What is 'At a Discount'

The phrase "at a discount" specifically refers to stock that is sold for less than its nominal or par value. It also refers to stocks or other securities that are sold below the present market value, similar to a sale on goods at a retail establishment.

The nominal or par value for a security, which is detailed in the company charter, is the minimum price that a stock of a particular class can be sold for upon an initial public offering. Most states have laws preventing companies from issuing stock at a price less than par.

BREAKING DOWN 'At a Discount'

The nominal or par value of a stock arguably has no relation to the market price. In fact, many stocks today are not even issued with a par value, and those that are often have values that do not in any way relate to the issuing price. For example, in 2012, Google's convertible preferred shares have a par value of $0.001 per share. Selling a stock below market value, on the other hand, is far more common and is typically done as a means of enticing buyers or creating buzz.

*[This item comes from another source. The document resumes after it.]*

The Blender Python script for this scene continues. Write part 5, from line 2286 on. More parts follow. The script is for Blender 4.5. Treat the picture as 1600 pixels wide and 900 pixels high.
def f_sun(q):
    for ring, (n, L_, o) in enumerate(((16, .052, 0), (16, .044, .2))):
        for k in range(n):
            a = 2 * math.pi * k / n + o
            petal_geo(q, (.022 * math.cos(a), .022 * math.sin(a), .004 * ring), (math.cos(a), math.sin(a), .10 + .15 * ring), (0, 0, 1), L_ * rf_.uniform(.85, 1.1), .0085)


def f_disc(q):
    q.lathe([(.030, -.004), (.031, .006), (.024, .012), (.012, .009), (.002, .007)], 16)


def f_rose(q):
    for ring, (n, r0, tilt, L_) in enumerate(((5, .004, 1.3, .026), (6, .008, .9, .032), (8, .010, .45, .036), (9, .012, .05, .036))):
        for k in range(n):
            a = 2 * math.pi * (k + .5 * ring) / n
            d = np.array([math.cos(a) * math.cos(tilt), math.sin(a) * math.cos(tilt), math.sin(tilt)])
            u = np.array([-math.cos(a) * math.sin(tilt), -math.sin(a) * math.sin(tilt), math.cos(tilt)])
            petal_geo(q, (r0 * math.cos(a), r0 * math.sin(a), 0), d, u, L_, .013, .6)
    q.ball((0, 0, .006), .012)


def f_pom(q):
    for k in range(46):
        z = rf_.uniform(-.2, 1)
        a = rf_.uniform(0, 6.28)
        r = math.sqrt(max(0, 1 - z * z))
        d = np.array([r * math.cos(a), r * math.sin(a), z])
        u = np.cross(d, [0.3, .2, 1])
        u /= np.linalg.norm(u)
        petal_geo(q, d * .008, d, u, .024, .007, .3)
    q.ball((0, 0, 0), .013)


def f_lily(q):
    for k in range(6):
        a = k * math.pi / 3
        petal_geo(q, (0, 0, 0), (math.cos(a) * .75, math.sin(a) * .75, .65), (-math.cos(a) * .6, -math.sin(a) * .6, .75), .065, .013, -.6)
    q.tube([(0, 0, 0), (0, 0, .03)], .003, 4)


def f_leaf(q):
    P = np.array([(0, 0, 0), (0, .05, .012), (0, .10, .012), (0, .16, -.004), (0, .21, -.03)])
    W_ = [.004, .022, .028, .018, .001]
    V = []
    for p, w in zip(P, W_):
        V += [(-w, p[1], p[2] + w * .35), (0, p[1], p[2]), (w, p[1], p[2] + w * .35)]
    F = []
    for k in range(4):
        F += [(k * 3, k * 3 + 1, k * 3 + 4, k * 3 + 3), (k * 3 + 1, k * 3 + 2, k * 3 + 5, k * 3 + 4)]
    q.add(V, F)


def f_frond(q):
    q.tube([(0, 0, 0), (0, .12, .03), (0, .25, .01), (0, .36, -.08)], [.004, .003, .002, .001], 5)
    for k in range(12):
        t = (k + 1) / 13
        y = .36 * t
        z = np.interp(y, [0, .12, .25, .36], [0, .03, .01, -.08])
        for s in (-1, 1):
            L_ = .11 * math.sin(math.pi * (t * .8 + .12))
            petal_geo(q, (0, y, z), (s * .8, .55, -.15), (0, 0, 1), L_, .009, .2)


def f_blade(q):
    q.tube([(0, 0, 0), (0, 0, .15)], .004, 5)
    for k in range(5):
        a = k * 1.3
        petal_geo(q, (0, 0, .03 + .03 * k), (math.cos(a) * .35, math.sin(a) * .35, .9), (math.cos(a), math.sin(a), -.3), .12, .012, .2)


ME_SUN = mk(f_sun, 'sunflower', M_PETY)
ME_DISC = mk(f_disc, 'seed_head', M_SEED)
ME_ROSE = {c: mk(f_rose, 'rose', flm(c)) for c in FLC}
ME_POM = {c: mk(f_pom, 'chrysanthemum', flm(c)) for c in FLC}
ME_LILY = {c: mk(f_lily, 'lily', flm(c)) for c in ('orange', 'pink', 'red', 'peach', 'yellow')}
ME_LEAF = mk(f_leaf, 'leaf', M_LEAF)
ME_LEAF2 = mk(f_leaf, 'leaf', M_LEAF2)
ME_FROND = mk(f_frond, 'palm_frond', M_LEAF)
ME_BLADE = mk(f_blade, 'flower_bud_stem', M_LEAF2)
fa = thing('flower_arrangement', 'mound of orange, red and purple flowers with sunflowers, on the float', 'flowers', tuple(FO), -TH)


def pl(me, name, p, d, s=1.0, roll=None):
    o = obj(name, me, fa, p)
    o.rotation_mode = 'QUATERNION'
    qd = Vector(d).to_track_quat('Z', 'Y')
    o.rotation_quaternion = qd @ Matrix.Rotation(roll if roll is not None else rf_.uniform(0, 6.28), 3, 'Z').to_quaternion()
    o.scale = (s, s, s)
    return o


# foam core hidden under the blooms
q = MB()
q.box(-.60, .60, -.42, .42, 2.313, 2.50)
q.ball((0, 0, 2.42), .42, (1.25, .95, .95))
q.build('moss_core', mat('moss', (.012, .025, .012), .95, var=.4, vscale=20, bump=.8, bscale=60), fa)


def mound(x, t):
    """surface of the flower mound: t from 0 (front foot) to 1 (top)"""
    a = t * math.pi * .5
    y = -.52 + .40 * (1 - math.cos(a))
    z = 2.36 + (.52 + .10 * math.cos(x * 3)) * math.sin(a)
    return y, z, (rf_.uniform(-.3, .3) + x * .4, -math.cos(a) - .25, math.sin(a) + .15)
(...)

Why There Are Restrictions on Shares Sold at a Discount

Legal restrictions on selling at a discount were put into effect in part to better protect the creditors to the company because of the effect that such discounts could have. By selling shares below market value, a company’s capitalization could become deficient and leave it with a shortage of assets to pay its debts should the company lapse into default. Further, if shares are sold at a discount, those shareholders who buy the stock may be face contingent liability to the creditors for the difference in price.

There are separate instances and context where stock might be described as at a discount compared to its target price or a previous close. In such cases, the market value has dropped as part of the trading day cycle, but there is some expectation that it could rise again. Furthermore, it is possible for employees with certain stock options to purchase shares at a discount if they were granted the options early enough. The market value of the shares may have increased during the time it took for the options to become fully vested, but the employee is allowed to purchase the allotted shares at that lower price. In these examples, there is no legal barrier to the purchase and then sale of such shares for a profit.